Computers exert a powerful fascination for kids of all ages, but not very many six-year-olds get handed their very own laptop in first grade. That is changing, thanks to visionary computer scientist Nicholas Negroponte, the co-founder of the MIT Media Lab and founder and chairman of One Laptop Per Child, a non-profit association.
His $100 laptop, the so-called "XO" was designed to get computers into the hands of third-world kids. In places without running water, electricity, or nearby internet connections, this can often be a challenge.
Negroponte feels that in their hands, it has the power to change the world. He says it is not because he has a lot of faith in computers, but "I have a lot of faith in children and what they are able to do and the passion with which they get engaged. What you are really doing when you provide a child a window into knowledge and collaboration with other children, is that you are really creating the passion for learning.

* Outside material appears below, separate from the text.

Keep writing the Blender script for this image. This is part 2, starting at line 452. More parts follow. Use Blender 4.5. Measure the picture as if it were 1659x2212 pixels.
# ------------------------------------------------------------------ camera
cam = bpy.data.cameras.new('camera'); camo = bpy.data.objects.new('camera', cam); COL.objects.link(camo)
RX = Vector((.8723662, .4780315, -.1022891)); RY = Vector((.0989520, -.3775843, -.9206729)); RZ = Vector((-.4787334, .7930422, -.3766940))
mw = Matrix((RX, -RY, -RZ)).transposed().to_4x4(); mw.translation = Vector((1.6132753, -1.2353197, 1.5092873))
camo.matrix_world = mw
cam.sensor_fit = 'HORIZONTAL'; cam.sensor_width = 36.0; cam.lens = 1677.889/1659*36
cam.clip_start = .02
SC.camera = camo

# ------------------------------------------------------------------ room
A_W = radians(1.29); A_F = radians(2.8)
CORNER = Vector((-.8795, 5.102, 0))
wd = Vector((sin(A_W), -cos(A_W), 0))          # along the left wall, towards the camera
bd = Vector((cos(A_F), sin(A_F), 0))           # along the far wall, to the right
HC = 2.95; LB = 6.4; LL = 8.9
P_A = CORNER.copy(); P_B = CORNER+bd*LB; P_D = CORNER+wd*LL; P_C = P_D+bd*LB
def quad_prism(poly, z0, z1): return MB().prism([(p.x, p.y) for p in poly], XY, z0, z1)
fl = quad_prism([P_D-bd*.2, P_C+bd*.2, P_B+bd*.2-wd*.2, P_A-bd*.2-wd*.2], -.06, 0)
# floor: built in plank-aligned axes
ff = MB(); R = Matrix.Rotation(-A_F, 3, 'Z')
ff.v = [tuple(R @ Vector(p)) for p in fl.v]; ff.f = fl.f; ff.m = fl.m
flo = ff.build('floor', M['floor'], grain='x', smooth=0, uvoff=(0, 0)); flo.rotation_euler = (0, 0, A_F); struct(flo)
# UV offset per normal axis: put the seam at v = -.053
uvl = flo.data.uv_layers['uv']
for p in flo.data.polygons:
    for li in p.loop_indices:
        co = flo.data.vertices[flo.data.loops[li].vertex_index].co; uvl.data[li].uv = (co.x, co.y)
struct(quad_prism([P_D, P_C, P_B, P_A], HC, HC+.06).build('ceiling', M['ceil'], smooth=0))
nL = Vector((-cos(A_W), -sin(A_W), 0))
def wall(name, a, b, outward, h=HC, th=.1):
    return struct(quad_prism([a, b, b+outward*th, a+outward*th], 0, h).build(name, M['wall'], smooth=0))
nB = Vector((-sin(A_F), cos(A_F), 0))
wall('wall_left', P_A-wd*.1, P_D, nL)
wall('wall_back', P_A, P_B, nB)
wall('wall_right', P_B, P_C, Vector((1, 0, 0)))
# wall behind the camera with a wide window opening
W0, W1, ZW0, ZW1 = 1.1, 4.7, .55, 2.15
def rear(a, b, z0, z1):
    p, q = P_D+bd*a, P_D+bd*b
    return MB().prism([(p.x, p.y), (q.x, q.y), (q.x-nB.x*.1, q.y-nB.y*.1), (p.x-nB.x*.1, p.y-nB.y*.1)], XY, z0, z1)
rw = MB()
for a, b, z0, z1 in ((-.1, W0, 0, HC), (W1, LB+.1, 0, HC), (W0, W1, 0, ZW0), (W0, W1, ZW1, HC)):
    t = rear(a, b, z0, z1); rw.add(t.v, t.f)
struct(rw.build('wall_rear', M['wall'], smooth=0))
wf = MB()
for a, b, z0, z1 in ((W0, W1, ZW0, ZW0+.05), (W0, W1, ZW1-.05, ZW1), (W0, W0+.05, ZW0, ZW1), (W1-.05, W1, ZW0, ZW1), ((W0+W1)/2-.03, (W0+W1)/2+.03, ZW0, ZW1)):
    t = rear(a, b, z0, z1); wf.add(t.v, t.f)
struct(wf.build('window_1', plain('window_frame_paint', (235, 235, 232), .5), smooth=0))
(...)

"Very often, children who arrive in first grade have big, wide eyes and they are curious. They are like sponges; they want to absorb something. And then, by the third or fourth grade, their eyes are down and they can’t wait for the bell to ring and get out of there, because school’s no fun, and in some cases, irrelevant."
More than making school more fun, Negroponte suggests that computers help kids learn to learn, or think about thinking. Truancy often drops to zero, parents become more involved in their children’s education, and the teachers have the best time teaching.
"The real surprise, and the real value that One Laptop Per Child provides is manifest in the energy in the classroom, and then the kids go home, and all of the rest of the hours in the day that they may want to use are part of learning."